Erst 1958 hat man auch die Regelung verändert, derzufolge ein Mann für seine Ehefrau deren Arbeitsverhältnis fristlos kündigen durfte. Dies war eine für den Arbeitsmarkt sehr wichtige Änderung.
Schauen wir nun in die heutige Realität: Welche Freiheiten haben doch die Frauen erreicht! Manche fragen sich: Brauchen wir angesichts solcher Veränderungen in unserer Gesellschaft wirklich eine Frauenförderung? Wenn man die Bildungserfolge von Frauen betrachtet, könnte man meinen, dass die Frauen nun das erreicht haben, was wir uns immer gewünscht haben, und an der Spitze angekommen sind.
Ich habe eine Tabelle mitgebracht, die das Segment derer darstellt, die akademische Ausbildungen absolviert haben.
Die Quote der Abiturientinnen beträgt über 50 %. Der Anteil der Studienanfängerinnen liegt auch noch bei etwa 50 %. Bei den weiblichen Studierenden ist die Zahl derjenigen, die die Abschlussprüfungen bestehen, fast genauso hoch wie die Zahl der Studienanfängerinnen. Dann jedoch geht, wie Sie sehen können, die Kurve rapide nach unten. Der Anteil der Frauen unter den Promovenden beträgt weniger als 40 %, bei den Habilitanden sind es unter 25 %. Die Frauenquote bei Professuren beträgt weniger als 15 %, und bei den – für Männer meist selbstverständlich gewordenen – C-4-Professuren sind es unter 10 %.

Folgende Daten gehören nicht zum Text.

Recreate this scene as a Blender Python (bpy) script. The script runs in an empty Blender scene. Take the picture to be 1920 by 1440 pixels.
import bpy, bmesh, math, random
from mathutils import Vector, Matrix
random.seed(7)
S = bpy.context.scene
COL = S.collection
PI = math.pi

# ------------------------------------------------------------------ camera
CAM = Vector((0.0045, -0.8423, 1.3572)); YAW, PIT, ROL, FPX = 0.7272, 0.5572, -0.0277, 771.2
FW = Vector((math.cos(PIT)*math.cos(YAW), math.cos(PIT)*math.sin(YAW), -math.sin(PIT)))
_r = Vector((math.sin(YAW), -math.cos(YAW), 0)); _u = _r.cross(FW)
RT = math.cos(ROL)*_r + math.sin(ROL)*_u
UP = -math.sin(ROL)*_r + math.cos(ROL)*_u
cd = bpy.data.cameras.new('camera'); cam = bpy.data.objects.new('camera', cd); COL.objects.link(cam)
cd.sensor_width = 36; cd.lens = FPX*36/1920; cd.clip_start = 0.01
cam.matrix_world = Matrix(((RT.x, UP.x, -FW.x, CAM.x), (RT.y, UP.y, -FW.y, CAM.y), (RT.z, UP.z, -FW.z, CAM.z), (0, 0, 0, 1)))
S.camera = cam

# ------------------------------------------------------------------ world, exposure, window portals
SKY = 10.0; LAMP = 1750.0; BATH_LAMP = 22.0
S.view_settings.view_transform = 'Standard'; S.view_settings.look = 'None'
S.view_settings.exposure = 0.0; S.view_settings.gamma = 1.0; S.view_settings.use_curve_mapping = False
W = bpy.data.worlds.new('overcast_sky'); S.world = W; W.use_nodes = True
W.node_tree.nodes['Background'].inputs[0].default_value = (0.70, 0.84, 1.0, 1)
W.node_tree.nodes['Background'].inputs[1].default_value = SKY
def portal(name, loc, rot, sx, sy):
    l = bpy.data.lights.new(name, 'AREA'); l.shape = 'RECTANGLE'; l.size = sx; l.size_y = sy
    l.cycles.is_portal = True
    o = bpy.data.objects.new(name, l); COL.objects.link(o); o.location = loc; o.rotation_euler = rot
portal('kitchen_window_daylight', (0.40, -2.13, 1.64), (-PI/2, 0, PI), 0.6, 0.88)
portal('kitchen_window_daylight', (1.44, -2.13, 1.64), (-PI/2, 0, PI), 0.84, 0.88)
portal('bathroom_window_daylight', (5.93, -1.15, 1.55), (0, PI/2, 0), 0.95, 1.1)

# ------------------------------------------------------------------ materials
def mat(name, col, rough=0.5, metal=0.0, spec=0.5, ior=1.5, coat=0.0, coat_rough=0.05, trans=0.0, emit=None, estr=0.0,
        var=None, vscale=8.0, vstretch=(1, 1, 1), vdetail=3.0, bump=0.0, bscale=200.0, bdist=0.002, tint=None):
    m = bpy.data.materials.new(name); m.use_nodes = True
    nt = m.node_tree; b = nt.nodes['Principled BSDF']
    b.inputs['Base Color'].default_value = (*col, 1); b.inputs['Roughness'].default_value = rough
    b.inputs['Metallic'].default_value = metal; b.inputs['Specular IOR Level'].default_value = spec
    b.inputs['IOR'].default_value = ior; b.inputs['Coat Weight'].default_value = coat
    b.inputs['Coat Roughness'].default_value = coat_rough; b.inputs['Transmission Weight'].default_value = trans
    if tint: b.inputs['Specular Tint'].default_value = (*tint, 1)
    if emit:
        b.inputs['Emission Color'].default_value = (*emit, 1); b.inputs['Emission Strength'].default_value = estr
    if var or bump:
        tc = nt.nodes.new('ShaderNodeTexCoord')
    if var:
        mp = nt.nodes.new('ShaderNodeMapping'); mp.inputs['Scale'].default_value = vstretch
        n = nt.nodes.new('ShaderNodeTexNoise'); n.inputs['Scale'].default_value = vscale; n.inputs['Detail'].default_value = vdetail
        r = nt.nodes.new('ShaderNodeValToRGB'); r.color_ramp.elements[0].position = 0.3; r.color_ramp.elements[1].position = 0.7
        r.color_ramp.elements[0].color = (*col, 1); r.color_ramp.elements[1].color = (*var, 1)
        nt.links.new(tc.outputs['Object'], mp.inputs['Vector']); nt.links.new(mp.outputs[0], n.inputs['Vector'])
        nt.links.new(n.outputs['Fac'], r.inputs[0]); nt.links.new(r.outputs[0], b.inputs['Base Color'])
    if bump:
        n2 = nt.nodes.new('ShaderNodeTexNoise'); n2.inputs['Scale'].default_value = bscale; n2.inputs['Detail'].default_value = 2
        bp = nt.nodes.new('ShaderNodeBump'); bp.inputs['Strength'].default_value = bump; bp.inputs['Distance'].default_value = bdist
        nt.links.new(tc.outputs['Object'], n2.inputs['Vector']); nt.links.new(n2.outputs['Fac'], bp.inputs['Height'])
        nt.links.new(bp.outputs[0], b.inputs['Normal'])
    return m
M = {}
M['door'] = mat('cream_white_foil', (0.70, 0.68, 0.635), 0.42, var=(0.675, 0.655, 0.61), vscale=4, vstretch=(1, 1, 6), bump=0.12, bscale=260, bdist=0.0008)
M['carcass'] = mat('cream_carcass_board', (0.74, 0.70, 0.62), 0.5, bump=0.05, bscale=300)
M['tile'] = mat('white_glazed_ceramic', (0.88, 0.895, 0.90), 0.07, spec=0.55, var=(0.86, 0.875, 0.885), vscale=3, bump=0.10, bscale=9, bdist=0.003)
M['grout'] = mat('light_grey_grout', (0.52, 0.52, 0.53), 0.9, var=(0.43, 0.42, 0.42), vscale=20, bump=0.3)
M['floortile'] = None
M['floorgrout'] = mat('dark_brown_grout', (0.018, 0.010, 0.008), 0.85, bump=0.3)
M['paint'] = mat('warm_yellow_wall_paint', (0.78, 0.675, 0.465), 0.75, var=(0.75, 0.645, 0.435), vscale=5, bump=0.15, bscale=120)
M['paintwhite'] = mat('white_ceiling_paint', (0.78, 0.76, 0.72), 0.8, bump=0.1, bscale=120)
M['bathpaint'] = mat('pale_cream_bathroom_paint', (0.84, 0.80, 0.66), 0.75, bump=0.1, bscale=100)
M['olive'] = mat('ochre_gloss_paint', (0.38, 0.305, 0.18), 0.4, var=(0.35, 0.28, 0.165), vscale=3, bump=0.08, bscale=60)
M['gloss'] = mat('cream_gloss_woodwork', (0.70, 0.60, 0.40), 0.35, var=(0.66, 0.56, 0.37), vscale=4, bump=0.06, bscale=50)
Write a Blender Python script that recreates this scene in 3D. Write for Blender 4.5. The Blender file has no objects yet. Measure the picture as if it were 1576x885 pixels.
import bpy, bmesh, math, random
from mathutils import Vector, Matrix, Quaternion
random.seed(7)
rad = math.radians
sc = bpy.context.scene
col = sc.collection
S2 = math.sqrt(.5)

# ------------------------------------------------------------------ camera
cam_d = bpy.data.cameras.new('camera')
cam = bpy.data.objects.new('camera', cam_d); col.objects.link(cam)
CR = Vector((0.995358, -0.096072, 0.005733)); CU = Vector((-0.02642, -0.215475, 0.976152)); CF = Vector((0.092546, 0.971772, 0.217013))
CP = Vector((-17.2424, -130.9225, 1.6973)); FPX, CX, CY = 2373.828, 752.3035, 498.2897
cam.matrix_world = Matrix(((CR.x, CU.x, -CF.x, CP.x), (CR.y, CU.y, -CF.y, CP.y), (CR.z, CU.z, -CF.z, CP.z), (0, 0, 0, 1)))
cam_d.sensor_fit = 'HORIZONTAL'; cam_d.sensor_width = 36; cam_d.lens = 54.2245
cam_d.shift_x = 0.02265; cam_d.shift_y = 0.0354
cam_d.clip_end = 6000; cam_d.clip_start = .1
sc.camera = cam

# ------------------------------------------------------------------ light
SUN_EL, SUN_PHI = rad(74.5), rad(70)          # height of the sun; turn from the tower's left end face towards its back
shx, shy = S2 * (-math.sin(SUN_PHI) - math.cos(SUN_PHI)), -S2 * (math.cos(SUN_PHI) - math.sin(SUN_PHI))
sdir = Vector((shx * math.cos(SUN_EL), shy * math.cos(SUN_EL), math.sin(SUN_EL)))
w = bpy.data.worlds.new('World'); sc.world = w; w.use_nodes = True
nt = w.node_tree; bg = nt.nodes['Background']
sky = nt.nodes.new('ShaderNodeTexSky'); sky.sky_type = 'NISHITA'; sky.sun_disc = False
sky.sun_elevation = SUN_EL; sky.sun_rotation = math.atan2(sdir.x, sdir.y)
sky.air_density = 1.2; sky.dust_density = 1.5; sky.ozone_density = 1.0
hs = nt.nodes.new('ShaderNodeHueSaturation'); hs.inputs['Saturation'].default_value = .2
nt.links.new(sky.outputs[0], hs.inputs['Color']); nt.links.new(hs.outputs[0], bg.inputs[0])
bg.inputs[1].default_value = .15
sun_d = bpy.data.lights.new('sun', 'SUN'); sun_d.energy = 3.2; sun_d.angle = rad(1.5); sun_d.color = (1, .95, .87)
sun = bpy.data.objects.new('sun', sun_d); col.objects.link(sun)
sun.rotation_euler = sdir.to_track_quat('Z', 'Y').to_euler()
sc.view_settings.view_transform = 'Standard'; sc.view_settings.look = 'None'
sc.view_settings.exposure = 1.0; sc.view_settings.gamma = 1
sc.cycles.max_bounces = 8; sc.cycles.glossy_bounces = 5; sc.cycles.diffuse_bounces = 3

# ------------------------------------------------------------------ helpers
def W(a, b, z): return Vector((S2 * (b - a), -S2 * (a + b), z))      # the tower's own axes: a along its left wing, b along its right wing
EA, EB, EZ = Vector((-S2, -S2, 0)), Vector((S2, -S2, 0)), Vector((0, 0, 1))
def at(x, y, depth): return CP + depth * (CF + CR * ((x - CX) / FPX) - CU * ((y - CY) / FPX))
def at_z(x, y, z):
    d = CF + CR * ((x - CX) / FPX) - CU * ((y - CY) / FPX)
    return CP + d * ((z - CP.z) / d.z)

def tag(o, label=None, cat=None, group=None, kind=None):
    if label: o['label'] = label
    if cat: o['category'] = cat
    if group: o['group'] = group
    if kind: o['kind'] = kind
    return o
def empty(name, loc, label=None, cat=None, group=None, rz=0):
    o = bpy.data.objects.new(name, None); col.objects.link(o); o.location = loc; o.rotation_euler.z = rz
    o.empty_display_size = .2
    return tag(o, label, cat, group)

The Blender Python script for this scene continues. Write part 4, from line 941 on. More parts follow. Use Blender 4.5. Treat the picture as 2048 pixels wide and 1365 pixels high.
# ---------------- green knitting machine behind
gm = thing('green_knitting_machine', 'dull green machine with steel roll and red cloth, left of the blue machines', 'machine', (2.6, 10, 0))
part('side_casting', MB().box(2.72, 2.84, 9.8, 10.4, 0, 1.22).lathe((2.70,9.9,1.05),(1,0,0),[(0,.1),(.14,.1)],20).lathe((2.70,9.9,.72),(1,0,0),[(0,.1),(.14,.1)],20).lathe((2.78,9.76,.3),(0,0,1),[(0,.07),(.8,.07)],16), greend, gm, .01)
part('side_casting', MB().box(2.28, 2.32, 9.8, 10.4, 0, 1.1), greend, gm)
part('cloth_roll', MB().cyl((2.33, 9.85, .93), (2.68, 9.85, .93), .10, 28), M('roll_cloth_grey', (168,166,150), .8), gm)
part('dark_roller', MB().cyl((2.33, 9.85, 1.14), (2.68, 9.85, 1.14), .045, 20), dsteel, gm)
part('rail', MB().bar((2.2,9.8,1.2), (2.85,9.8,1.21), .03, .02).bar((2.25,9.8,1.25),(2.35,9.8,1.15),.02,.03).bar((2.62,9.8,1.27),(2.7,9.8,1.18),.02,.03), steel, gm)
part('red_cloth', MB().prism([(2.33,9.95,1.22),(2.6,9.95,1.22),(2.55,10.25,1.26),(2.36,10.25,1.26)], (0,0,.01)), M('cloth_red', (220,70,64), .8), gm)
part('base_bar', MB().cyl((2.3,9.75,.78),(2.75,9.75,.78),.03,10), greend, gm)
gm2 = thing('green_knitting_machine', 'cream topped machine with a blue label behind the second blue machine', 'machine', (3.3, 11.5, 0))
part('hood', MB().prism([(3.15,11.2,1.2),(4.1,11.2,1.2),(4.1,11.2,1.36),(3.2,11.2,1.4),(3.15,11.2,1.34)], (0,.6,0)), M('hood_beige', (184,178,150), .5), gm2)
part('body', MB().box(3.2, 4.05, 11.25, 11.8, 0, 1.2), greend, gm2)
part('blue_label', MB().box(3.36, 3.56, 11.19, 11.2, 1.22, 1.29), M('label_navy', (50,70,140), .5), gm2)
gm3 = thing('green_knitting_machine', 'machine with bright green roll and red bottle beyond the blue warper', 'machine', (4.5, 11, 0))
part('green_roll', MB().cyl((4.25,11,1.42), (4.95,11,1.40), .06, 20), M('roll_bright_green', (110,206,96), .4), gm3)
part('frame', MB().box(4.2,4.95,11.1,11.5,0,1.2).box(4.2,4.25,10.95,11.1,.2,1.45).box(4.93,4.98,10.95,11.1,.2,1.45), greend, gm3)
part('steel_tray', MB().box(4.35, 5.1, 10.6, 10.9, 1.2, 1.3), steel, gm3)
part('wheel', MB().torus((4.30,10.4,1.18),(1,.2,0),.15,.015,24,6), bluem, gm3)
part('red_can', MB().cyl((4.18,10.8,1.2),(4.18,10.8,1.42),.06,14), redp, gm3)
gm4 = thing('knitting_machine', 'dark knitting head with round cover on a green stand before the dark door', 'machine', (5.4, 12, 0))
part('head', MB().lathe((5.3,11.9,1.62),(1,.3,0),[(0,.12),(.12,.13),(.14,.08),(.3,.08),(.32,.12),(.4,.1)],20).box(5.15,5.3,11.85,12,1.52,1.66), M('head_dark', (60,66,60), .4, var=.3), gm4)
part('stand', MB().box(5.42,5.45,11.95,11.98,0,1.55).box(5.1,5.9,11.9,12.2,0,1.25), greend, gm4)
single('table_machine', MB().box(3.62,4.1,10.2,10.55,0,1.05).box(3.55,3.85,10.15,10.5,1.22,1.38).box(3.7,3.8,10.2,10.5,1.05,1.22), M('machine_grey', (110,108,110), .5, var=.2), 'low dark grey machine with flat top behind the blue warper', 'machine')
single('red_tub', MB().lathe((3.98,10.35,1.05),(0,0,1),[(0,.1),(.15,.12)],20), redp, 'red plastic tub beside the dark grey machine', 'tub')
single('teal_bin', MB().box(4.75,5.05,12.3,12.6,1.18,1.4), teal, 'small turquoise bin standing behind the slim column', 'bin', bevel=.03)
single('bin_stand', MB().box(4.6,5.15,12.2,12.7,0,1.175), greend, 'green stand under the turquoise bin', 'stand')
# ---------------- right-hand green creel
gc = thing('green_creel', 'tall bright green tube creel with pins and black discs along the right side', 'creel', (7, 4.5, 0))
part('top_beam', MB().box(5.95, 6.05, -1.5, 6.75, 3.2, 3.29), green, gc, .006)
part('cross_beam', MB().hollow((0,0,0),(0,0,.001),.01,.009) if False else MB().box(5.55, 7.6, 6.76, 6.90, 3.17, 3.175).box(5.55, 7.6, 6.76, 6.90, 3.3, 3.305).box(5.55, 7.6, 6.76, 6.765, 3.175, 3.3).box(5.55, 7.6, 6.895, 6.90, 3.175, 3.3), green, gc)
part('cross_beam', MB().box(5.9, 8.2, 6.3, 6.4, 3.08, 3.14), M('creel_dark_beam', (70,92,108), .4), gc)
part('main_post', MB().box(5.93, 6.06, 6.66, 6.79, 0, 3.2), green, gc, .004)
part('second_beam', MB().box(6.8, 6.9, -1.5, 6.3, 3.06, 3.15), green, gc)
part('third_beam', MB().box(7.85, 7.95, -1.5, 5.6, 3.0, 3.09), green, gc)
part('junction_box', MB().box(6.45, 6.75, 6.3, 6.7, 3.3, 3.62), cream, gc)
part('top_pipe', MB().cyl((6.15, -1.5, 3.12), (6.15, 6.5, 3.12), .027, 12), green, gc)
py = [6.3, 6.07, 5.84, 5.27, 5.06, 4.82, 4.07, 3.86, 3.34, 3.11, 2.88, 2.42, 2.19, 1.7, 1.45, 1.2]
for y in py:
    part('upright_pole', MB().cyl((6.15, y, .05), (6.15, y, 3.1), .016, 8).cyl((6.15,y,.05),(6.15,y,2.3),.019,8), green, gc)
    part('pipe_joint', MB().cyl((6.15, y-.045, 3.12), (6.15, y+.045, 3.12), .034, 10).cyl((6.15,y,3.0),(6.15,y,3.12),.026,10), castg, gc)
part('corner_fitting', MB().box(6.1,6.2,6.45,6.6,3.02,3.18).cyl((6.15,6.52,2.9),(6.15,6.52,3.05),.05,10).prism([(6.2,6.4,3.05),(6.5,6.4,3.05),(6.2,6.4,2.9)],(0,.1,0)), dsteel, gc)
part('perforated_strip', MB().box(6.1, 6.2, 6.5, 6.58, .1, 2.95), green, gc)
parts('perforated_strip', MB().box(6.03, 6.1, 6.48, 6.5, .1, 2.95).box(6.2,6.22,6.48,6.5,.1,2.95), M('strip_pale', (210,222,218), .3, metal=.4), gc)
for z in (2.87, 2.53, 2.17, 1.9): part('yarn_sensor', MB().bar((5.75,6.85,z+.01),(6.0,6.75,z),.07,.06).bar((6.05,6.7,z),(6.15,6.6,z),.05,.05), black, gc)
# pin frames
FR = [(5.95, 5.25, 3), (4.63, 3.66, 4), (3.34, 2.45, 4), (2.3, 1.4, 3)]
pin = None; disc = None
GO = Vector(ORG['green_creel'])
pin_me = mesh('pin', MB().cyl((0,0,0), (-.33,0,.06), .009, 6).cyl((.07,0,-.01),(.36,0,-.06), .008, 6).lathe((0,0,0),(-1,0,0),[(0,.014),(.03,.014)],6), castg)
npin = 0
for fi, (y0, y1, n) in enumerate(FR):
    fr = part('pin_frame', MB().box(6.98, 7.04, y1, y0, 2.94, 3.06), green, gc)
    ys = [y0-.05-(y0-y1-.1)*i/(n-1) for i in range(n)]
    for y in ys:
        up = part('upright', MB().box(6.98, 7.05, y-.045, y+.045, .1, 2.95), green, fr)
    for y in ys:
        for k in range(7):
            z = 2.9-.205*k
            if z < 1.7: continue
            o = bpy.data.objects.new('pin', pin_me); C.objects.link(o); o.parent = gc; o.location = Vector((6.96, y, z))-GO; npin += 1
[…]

Das heißt, wir müssen uns darüber Gedanken machen, woran es liegt, dass die Mädchen zwar am Anfang der Bildungskarriere sehr gut dastehen und die besten Voraussetzungen haben, aber im Laufe ihres Berufslebens von diesen guten Voraussetzungen nicht profitieren. Viele sehen als junge Schülerinnen oder Studierende gar nicht, dass sie Unterstützung notwendig haben. Sie sind gut, sie können etwas, sie sind sogar häufig die Besseren. Benoite Groult hat treffend beschrieben:
Die jungen Mädchen glauben, den Feminismus brauche man nicht mehr, die Zeit der Diskriminierung sei vorbei. Das glauben sie so lange, bis sie anfangen zu arbeiten.
Hier, liebe Kolleginnen und Kollegen, beginnt unsere politische Verantwortung. Das Grundgesetz sagt in Artikel 3 Abs. 2 ja nicht nur: „Männer und Frauen sind gleichberechtigt.“, sondern im zweiten Satz auch:
Der Staat fördert die tatsächliche Durchsetzung der Gleichberechtigung von Frauen und Männern und wirkt auf die Beseitigung bestehender Nachteile hin.
Das heißt, das Grundgesetz gibt nicht nur Gleichberechtigung vor, sondern gibt uns auch einen politischen Auftrag.
Da will ich ganz konkret nach Baden-Württemberg schauen, weil wir wollen, dass dieser Frauenplenartag nicht nur wunderbar ist, weil die Männer, wenn hier vorne Frauen reden, einmal ein bisschen leiser sind als sonst, damit man die Chance hat, seine Sätze zu Ende zu bringen, sondern weil wir auch die Möglichkeit haben, hier einmal die Positionen von Frauen zur Geltung zu bringen. Das ist alles wunderbar. Aber hier im Plenarsaal gesprochene Worte allein helfen nichts. Wir brauchen auch praktische Taten zur Förderung der Gleichberechtigung von Frauen und Männern.
Da will ich jetzt das Thema der Vereinbarkeit von Erwerbstätigkeit und Familie aufrufen. Liebe Kollegin Krueger, ich finde, wir sollten schon deutlich machen, dass es nicht nur eine Frage von Frauen ist, ob Kinder geboren werden. Ich wehre mich dagegen, immer nur zu hören: Weil die Frauen keine Kinder bekommen, gibt es weniger Kinder. Vielleicht gibt es so wenige Kinder, weil auch zu wenige Männer bereit sind, ihre Verantwortung als Väter ganz ernst zu nehmen.